I wouldn’t call what Angry Birds and Cut the Rope do ‘gaming the charts’. What they do is just smart. They have great games, and do constant free updates with more content. People love that.
And just because you are a small developer doesn’t mean you can’t make frequent updates with additional levels and content. Tilt to Live has had 8 updates, Mega Jump has had 13 so far, and as I mentioned above Crazy Snowboard has had 16 – and we are only two guys.
As far as sustainability, your best chance of making it as an Indy is to generate a consistent income – and I can tell you staying in the charts is the best way to do it. It’s not like you are selling out or scamming the system (like these guys), you are just working smart.
Hi Ezone,
Your post on switching categories is pretty interesting. Really surprised to find that such a big effect from a simple category change. I hesitate to switch categories because the other ones are just less trafficked thus a lot less potential customers. The RPG category for example, only takes about 10 copies / day to break into the top 200 US whereas the Arcade/Action category is looking at 100-150/day for the top 200.
But I suspect that if switching categories means a top 25 rank in a different category, it could make a big difference. Anything lower than 25, I’m not so sure. Thanks for the suggestion. I’ll have to give it a try at some point.
True. I didn’t mean to imply that Angry Birds, Cut the Rope etc. were doing anything wrong by “gaming” the charts, just they were working them from every angle they could to their advantage. You’re right of course that it’s smart of them to do that and they are great games. The combination of a great game, luck and smart marketing is surely the recipe but as always the devil is in the details. Those games are definitely outliers in that they’ve stayed on the charts so long and that may skew the statistics a bit. Planning for a hit like that seems it could be too many eggs in a basket.

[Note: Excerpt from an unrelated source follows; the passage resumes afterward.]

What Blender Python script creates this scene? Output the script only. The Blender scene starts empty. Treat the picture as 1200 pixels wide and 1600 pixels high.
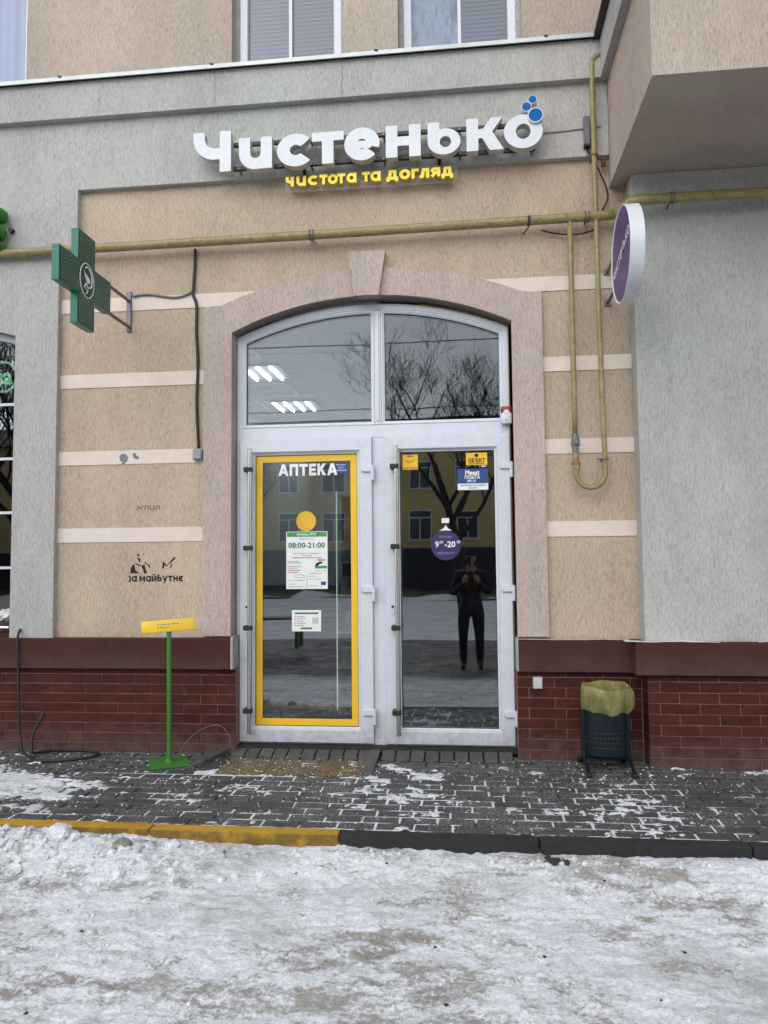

I see two opposing models of marketing success in the App Store recently, the model you discuss and the freemium model used by ngmoco, Mega Jump etc. I’m trying to decide which is the model to pursue for us or if there is some common thread. ngmoco have done some things that seem to relate to your point of having mutliple versions in the charts, they released several nearly identical versions of the same apps so they could chart multiple times.
Perhaps the conclusions drawn in the Decoupling Ranking From Revenue article are misplaced. In their case they had the large pool of users to monetize with In App Purchase. Who’s to say they wouldn’t have done better with a model like you discuss? However, longer term once an app slides farther down the charts it seems it would be easier to monetize players with In App Purchase as mentioned there.
You might be interested in our experience with the Freemium model: Free or Paid – Why Not Both!
Thanks. That was some more to think on. You have several interesting articles here.